Los viejos filósofos vieron en los instintos, los sentidos y la carne una especie de maldición. Una maldición que sólo podría venir de alguien como el demonio cristiano. El mismo Schopenhauer ha dicho ¡muy a mi pesar!, por lo mucho que lo admiro, que el hombre sabio es el que (en la contemplación de las ideas) puede desligarse poco a poco de la irracionalidad del dolor que la “Voluntad” produce. En la terminología de este filósofo la palabra “Voluntad” debemos entenderla como sinónimo de instintos.
Yo me pregunto constantemente no tanto qué es el hombre sino ¿por qué somos hombres? Formularlo así (y no del modo tradicional filosófico antropológico) me viene como anillo al dedo, me cae mejor.
¿Somos hombres sólo por las facultades y potencias espirituales o de los que llamamos alma? ¿O somos hombres por la combinación de lo espiritual con lo instintual…? Y aún más: ¿qué quedaría del hombre si de su ser borráramos los instintos, es decir, la “Voluntad” de Schopenhauer. La “Voluntad” que muy en el fondo él despreciaba o al menos un sector.
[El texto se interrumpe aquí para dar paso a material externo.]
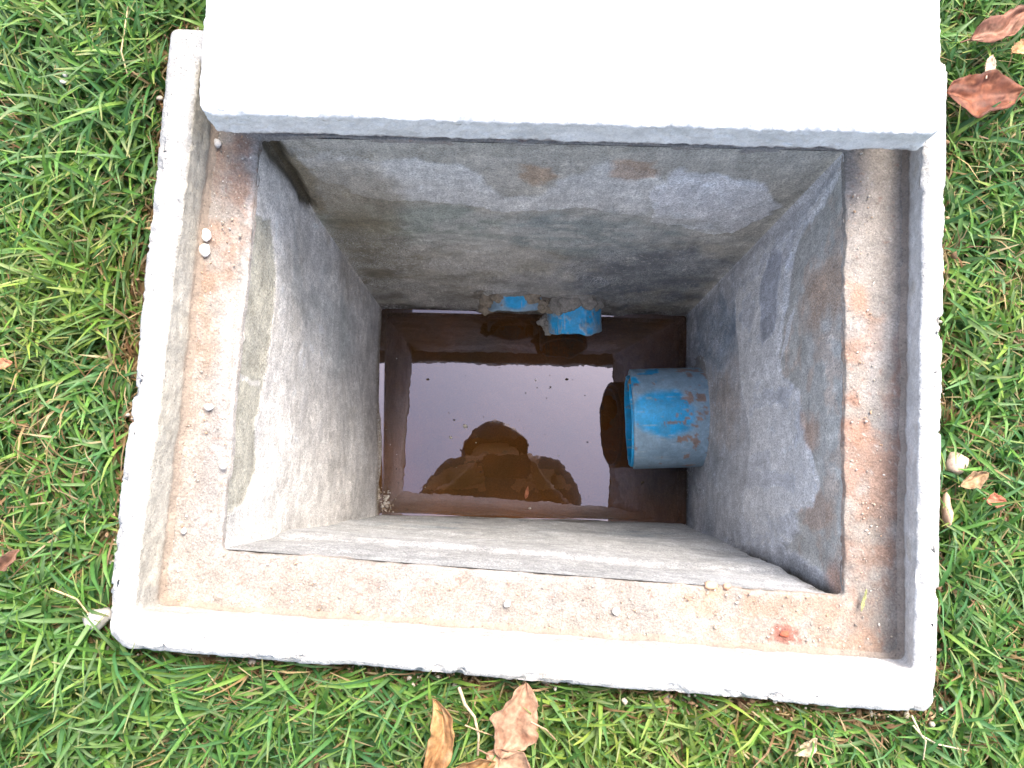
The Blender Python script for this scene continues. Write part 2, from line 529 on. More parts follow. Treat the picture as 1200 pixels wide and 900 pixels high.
for i, nm in enumerate(names):
    a = marks[i]
    b = marks[(i + 1) % 4]
    idx = np.arange(a, b + 1) if b > a else np.r_[np.arange(a, K), np.arange(0, b + 1)]
    H = G[:, idx, :]
    nc = len(idx)
    P0 = H.reshape(-1, 3)
    d = np.clip((ZL - P0[:, 2]) / .6, 0, 1.2)
    u = np.tile(np.linspace(0, 1, nc), nr)
    nrm = {'back': (0, 1, 0), 'right': (1, 0, 0), 'front': (0, -1, 0), 'left': (-1, 0, 0)}[nm]
    nrm = np.array(nrm, float)      # pointing out of the shaft
    axes = [0, 2] if nm in ('back', 'front') else [1, 2]
    su = Surf(P0, axes)
    fade = np.minimum(1, np.minimum(u, 1 - u) / .02)
    amp = fbm(P0, 7, 3, 40 + i) * .006 + fbm(P0, 45, 3, 50 + i) * .0007
    amp *= sstep(d, 0, .08)
    hgt = np.zeros(len(P0))     # proud plaster (towards the inside)
    if nm == 'left':
        base = np.tile(np.array([.60, .58, .555]), (len(P0), 1))
        base = lerp(base, (.46, .45, .43), sstep(fbm(P0, 22, 4, 61), 0, .3) * .6)
        base = lerp(base, (.62, .61, .60), sstep(fbm(P0, 30, 4, 62), .15, .55) * .5)
        base = lerp(base, (.33, .38, .38), su.blob((395, 385), .05, .12, .7, 25, 63) * .5)
        base = lerp(base, (.36, .33, .27), su.blob((345, 345), .06, .05, .7, 25, 64) * .55)
        olive = su.poly([(285, 300), (300, 250), (318, 262), (322, 300), (318, 380), (312, 440), (302, 520), (306, 545), (296, 575), (270, 600), (262, 640), (255, 640), (268, 500), (275, 400)], .0012, .008, 60, 65)
        hgt -= olive * .0012
        base = lerp(base, (.40, .385, .32), olive)
        base = lerp(base, (.35, .33, .27), olive * sstep(fbm(P0, 60, 3, 66), 0, .5) * .5)
        cr_ = su.poly([(278, 437), (310, 450), (308, 455), (277, 442)], .001, .004, 90, 67)
        base = lerp(base, (.60, .58, .54), cr_)
        gv = su.poly([(308, 168), (330, 178), (352, 215), (372, 238), (384, 250), (372, 246), (350, 230), (326, 200)], .006, .006, 60, 68)
        base = lerp(base, (.24, .20, .13), gv * .8)
        base = lerp(base, (.30, .26, .20), su.blob((432, 300), .035, .10, .7, 40, 69) * .7)
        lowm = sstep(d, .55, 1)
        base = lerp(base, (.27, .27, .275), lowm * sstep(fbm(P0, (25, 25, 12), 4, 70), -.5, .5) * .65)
        brk = sstep(fbm(P0, (40, 40, 18), 5, 74), -.15, .10)
        base = lerp(base, (.66, .645, .62), su.poly([(322, 215), (330, 300), (400, 330), (400, 430), (330, 470), (390, 560), (380, 610), (262, 640), (305, 550), (310, 520), (318, 430), (326, 380), (322, 300)], .006, .012, 50, 75) * (.45 + .55 * brk) * .85)
        base = lerp(base, (.36, .37, .36), su.poly([(345, 250), (352, 330), (378, 350), (360, 380), (340, 340)], .004, .014, 50, 76) * .5)
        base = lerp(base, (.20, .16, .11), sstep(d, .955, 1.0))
        hgt += su.blob((448, 580), .018, .03, .6, 60, 71) * .008 + su.blob((445, 520), .05, .012, .5, 60, 72) * .004
        spk = fbm(P0, 330, 2, 73)
        base = lerp(base, (.78, .77, .76), sstep(spk, .38, .6) * .55 * sstep(d, .3, .8))
    elif nm == 'back':
        base = np.tile(np.array([.43, .41, .36]), (len(P0), 1))
        base = lerp(base, (.30, .29, .25), sstep(fbm(P0, (18, 18, 26), 4, 81), -.1, .5) * .7)
        sk = su.poly([(335, 178), (425, 185), (500, 190), (560, 205), (588, 235), (640, 225), (700, 190), (800, 215), (880, 215), (900, 240), (800, 260), (680, 245), (600, 250), (520, 238), (430, 232), (400, 220)], .003, .014, 50, 82)
        base = lerp(base, (.60, .595, .57), sk * .9)
        hgt += sk * .0015
        sk2 = su.poly([(762, 225), (790, 198), (900, 215), (915, 245), (850, 275), (770, 262)], .002, .012, 50, 83)
        base = lerp(base, (.70, .71, .72), sk2 * .9)
        hgt += sk2 * .0015
        base = lerp(base, (.36, .25, .16), su.poly([(610, 195), (640, 195), (650, 212), (620, 220), (612, 208)], .005, .012, 60, 84) * .8)
        base = lerp(base, (.38, .25, .16), su.poly([(715, 190), (760, 188), (772, 208), (740, 214), (712, 206)], .006, .016, 60, 85) * .7)
        gv = su.poly([(308, 166), (345, 176), (366, 206), (386, 247), (378, 254), (350, 232), (318, 184)], .005, .006, 60, 68)
        base = lerp(base, (.20, .17, .11), gv * .9)
        gvb = 0
        sm = su.poly([(560, 352), (575, 326), (620, 318), (700, 326), (730, 345), (730, 372), (560, 372)], .008, .014, 60, 95)
        base = lerp(base, (.36, .35, .335), sm * .85)
        hgt += sm * .004
        base = lerp(base, (.24, .30, .27), su.blob((480, 265), .10, .06, .7, 30, 86) * .6)
        base = lerp(base, (.25, .32, .34), su.blob((690, 275), .10, .07, .8, 30, 87) * .6)
        base = lerp(base, (.17, .15, .10), su.blob((440, 300), .05, .16, .8, 25, 88) * .8)
        base = lerp(base, (.25, .21, .14), su.blob((415, 235), .05, .10, .8, 25, 94) * .6)
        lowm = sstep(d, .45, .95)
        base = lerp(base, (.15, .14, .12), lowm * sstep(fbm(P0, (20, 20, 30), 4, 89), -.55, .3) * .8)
        base = lerp(base, (.50, .50, .47), su.poly([(470, 265), (560, 250), (640, 262), (700, 245), (780, 250), (850, 262), (880, 290), (760, 300), (640, 290), (520, 300)], .006, .016, 45, 96) * sstep(fbm(P0, (40, 40, 90), 5, 97), -.2, .1) * .6)
        base = lerp(base, (.10, .13, .18), su.blob((760, 325), .10, .12, .8, 30, 90) * .7)
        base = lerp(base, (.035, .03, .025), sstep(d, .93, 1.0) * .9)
        spk = fbm(P0, 300, 2, 91)
        base = lerp(base, (.66, .65, .62), sstep(spk, .30, .58) * .6 * sstep(d, .3, .55) * sstep(fbm(P0, 25, 3, 92), -.3, .3))
        str_ = fbm(P0, (260, 260, 22), 3, 93)
        base *= (1 + .16 * str_ * sstep(.35 - d, 0, .2))[:, None]
    elif nm == 'right':
        base = np.tile(np.array([.47, .475, .49]), (len(P0), 1))
        rawc = su.poly([(992, 190), (975, 205), (950, 250), (930, 285), (921, 320), (924, 350), (910, 420), (918, 445), (935, 455), (945, 520), (958, 570), (950, 590), (930, 600), (935, 625), (912, 640), (960, 670), (988, 700), (990, 500)], .0015, .008, 50, 101)
        hgt -= rawc * .002
        raw = np.tile(np.array([.46, .455, .43]), (len(P0), 1))
        raw = lerp(raw, (.48, .38, .31), sstep(fbm(P0, 40, 5, 102), -.05, .25) * .6)
        base = base * (1 - rawc[:, None]) + raw * rawc[:, None]
        base = lerp(base, (.44, .29, .21), su.blob((948, 505), .015, .03, .9, 60, 105, .3) * .6)
        base = lerp(base, (.43, .29, .21), su.blob((955, 600), .014, .04, 1.0, 60, 106, .3) * .6)
        base = lerp(base, (.40, .22, .15), su.blob((980, 690), .02, .03, .7, 60, 107) * .7)
        base = lerp(base, (.40, .27, .18), su.blob((965, 345), .03, .05, .7, 50, 114) * .7)
        base = lerp(base, (.36, .32, .29), su.blob((905, 340), .03, .06, .7, 50, 115) * .6)
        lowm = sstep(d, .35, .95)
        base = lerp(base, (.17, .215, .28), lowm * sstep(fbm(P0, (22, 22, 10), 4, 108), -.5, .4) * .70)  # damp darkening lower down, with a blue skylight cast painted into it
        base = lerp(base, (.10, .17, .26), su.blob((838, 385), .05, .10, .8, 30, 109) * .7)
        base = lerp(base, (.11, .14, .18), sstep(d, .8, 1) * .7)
        brk = .35 + .65 * sstep(fbm(P0, (50, 50, 16), 5, 116), -.35, .05)
        base = lerp(base, (.74, .76, .81), su.poly([(930, 285), (985, 200), (965, 215), (925, 270), (880, 300), (862, 350), (868, 440), (880, 520), (866, 640), (900, 640), (935, 655), (912, 640), (935, 625), (930, 600), (950, 590), (958, 570), (945, 520), (935, 455), (918, 445), (910, 420), (924, 350)], .003, .010, 50, 103) * .95 * brk)
        base = lerp(base, (.72, .73, .76), su.poly([(925, 370), (931, 362), (922, 400), (912, 425)], .0012, .004, 60, 104) * .95)
        base = lerp(base, (.24, .26, .31), su.poly([(905, 295), (915, 300), (912, 380), (895, 410), (890, 340)], .004, .012, 50, 117) * .6)
        base = lerp(base, (.40, .30, .22), su.blob((845, 480), .05, .09, .7, 40, 110) * .5)
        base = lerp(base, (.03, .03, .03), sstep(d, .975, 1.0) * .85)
        spk = fbm(P0, (200, 300, 300), 2, 111)
        base = lerp(base, (.64, .68, .76), sstep(spk, .30, .6) * .6 * sstep(d, .3, .7))
        gv = su.poly([(860, 640), (890, 655), (930, 675), (985, 700), (985, 694), (940, 672), (900, 655), (870, 640)], .006, .005, 60, 112)
        base = lerp(base, (.10, .09, .08), gv * .85)
        base *= (1 + .14 * fbm(P0, (260, 60, 16), 3, 113))[:, None]
    else:
        base = np.tile(np.array([.42, .43, .44]), (len(P0), 1))
        base = lerp(base, (.52, .54, .57), sstep(fbm(P0, (12, 12, 20), 4, 121), -.1, .4) * .7)
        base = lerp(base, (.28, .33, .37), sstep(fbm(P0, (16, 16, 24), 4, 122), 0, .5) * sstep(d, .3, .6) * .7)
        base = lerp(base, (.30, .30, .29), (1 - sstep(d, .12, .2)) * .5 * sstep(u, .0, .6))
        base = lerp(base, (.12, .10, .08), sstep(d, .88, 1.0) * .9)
        hgt += (sstep(d, .16, .2)) * .004
        gv = su.poly([(860, 636), (892, 655), (950, 690), (985, 704), (990, 696), (935, 668), (880, 636)], .006, .005, 60, 112)
        base = lerp(base, (.10, .09, .08), gv * .85)
        spk = fbm(P0, 300, 2, 124)
        base = lerp(base, (.70, .71, .73), sstep(spk, .35, .6) * .4)
    base *= (1 + .20 * fbm(P0, 90, 4, 130 + i))[:, None]
    sc_ = {'left': (60, 60, 14), 'right': (60, 60, 14), 'back': (90, 90, 30), 'front': (20, 20, 120)}[nm]
    base *= (1 + .15 * fbm(P0, sc_, 4, 170 + i))[:, None]
    fuzz = {'left': .25 + .75 * sstep(d, .3, .8), 'back': .15 + .8 * sstep(d, .3, .6), 'right': .2 + .9 * sstep(d, .25, .6), 'front': .3 + .6 * sstep(d, .2, .6)}[nm]
    fuzz = fuzz * sstep(fbm(P0, 20, 4, 175 + i), -.5, .35)
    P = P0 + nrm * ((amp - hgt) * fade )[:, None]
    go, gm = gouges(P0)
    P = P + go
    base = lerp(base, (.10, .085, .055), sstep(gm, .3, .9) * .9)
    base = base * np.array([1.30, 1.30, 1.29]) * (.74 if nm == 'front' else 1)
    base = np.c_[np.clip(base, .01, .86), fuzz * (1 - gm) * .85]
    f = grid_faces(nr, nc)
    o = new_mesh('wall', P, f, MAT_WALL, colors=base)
    o['label'] = {'back': 'grey rendered wall under the cover with two small blue pipes', 'right': 'rendered wall with blue skylight painted in, carrying the large blue pipe',
                  'front': 'pale rendered wall nearest the viewer', 'left': 'light grey plastered wall with an olive bare strip'}[nm]
    child(o)
    WALL[nm] = (P, su)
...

Gandhi (que estaba obviamente muy afincado y asentado dentro de la vieja tradición védica) elaboró la fórmula fundamental de su existencia sabia poniendo en juego la renuncia a o de dos mundos. No posesiones. No pasiones. Que no son otra cosa que las mismas columnas sobre las que toda la religión y la filosofía hinduista se siembran y cimientan y en consecuencia constituyen también cimiento de toda la fe de occidente que, del diente al labio, pregona la idea de la pobreza y el amor.
Los instintos, los sentidos y la carne han sido tradicionalmente vituperados y condenados. Así lo hizo en parte la vieja India, la antigua Grecia, el altivo Egipto. También la orgullosa Roma y la mayoría de creencias llamadas “profundas” de nuestro mundo y hemisferio Occidental.
El hombre se ha empeñado ¡alucinado!, en negarse por los siglos de los siglos.
El hombre teme a su carne y a sus instintos. No ve más que al demonio reflejado y retratado en ellos. Sólo muy eventualmente (y en interregnos muy débiles y frágiles) el hombre y sus civilizaciones y culturas ha permitido la florescencia de Dioniso, esto es, la voz de la tierra, la leche que de los senos brota fecunda, el llanto y el dolor que de la pasión inútil emerge y nos transforma en héroes, al menos en la tragedia griega.
El hombre cristiano desprecia sus instintos. Pero qué sería el hombre sin ellos. ¿Dónde estaría depositada la “Vida”? ¿Quién acunaría las voces de la sangre si no rugieran desde el fondo de la carne?
Hemos cubierto con un manto de vergüenza, de culpa y de pecado los rasgos más vigorosos de la hombría, los elementos más chispeantes de la “Vida”, los perfiles que hacen del hombre un ser inmortal en la eternidad del sexo y la proliferación incontenible de la especie.
¿Por qué vituperio sobre nuestros instintos? ¿Por qué, si a través de ellos y por ellos nos viene la única posibilidad de ser realmente y verificadamente (en el contexto humano) eternos?
El mundo de los instintos y de las emociones aún no ha sido suficientemente valorado. Sigue imperando la valoración hegemónica de lo racional, de la contemplación de las ideas. De la eterna búsqueda del noúmeno que por su misma naturaleza no es. Porque como hombres no lo podemos conocer (no tiene existencia humana) ¡y por tanto no existe!
El hombre transcurre por la vida en un permanente chocar y entrechocar. La filosofía y el pensamiento acuñado en la fe han querido redimirlo de ese dolor ciego, contundente y traumático. Mas sin embargo el ser del hombre exige y pide desgarrarse para ser. ¿Qué hombre sería aquel cuya carne no fuera desgarrada en una cruz?